Around 1733, in an event important to the general history of horticulture & natural science, John Bartram introduced himself via letter to London merchant Peter Collinson (1694–1768), & the two began a lifelong correspondence. Collinson, a member of the Royal Society, & like Bartram a Quaker plus an enthusiastic gardener, became the middleman to a scientific trade in seeds, plants, & natural history specimens.

Plants from Bartram’s Philadelphia garden were exchanged with a range of botanists, gardeners, & nurserymen in London & throughout Europe. Collinson also arranged funding from patrons among the British elite, which allowed Bartram to leave his farm & go plant hunting. During his career John Bartram traveled widely throughout the British colonies in North America—plant collecting began in the Mid-Atlantic colonies of Pennsylvania, New Jersey, Delaware, & Maryland. In time, Bartram traveled north to New York & New England, & south to Virginia, the Carolinas, Georgia & Florida, exploring a region spanning from Lake Ontario in New York to the St. John’s River in Florida, & from the Atlantic coast to the Ohio valley.

The garden's evolution over time both reflected & fostered Bartram’s vital scientific achievements & important intellectual exchange. Although not the first botanic collection in North America, by the middle of the eighteenth century Bartram’s Garden contained the most varied collection of North American plants in the world, & placed John Bartram at the center of a lucrative business centered on the transatlantic transfer of plants.

After the American Revolution, Bartram’s sons John Bartram, Jr. (1743–1812) & William Bartram (1739–1823), continued the international trade in plants & expanded the family’s botanic garden & nursery business.

Following his father’s lead, William became an important naturalist, artist, & author in his own right, & under his influence the garden became an educational center that aided in training a new generation of natural scientists & explorers.
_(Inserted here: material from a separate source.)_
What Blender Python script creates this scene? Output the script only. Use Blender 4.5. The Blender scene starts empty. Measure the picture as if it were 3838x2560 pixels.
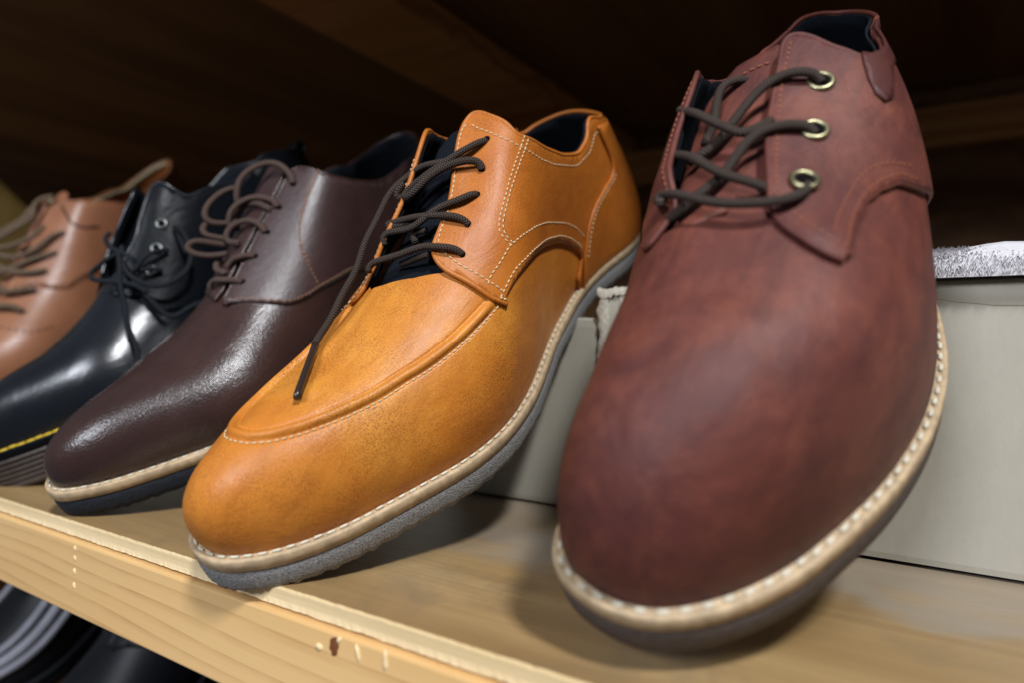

William’s Travels, published in 1791, chronicled his own exploration efforts & remains a milestone in American literature.

After 1812, Ann Bartram Carr (1779−1858), a daughter of John Bartram, Jr., maintained the family garden & business with her husband Colonel Robert Carr (1778−1866) & his son John Bartram Carr (1804−1839). Their commercial activities remained focused on international trade in native North American plants, although domestic demand also grew under their management.

In 1850, financial difficulties led to the historic garden’s sale outside the family to Andrew M. Eastwick (1811–1879), who preserved it as a private park for his estate. Upon Eastwick’s 1879 death, a campaign to preserve the garden was organized by Thomas Meehan (1826–1901), in Philadelphia, with national assistance from Charles S. Sargent of the Arnold Arboretum in Boston, Massachusetts. In 1891, control of the site was turned over to the City of Philadelphia & it remains protected as a city park.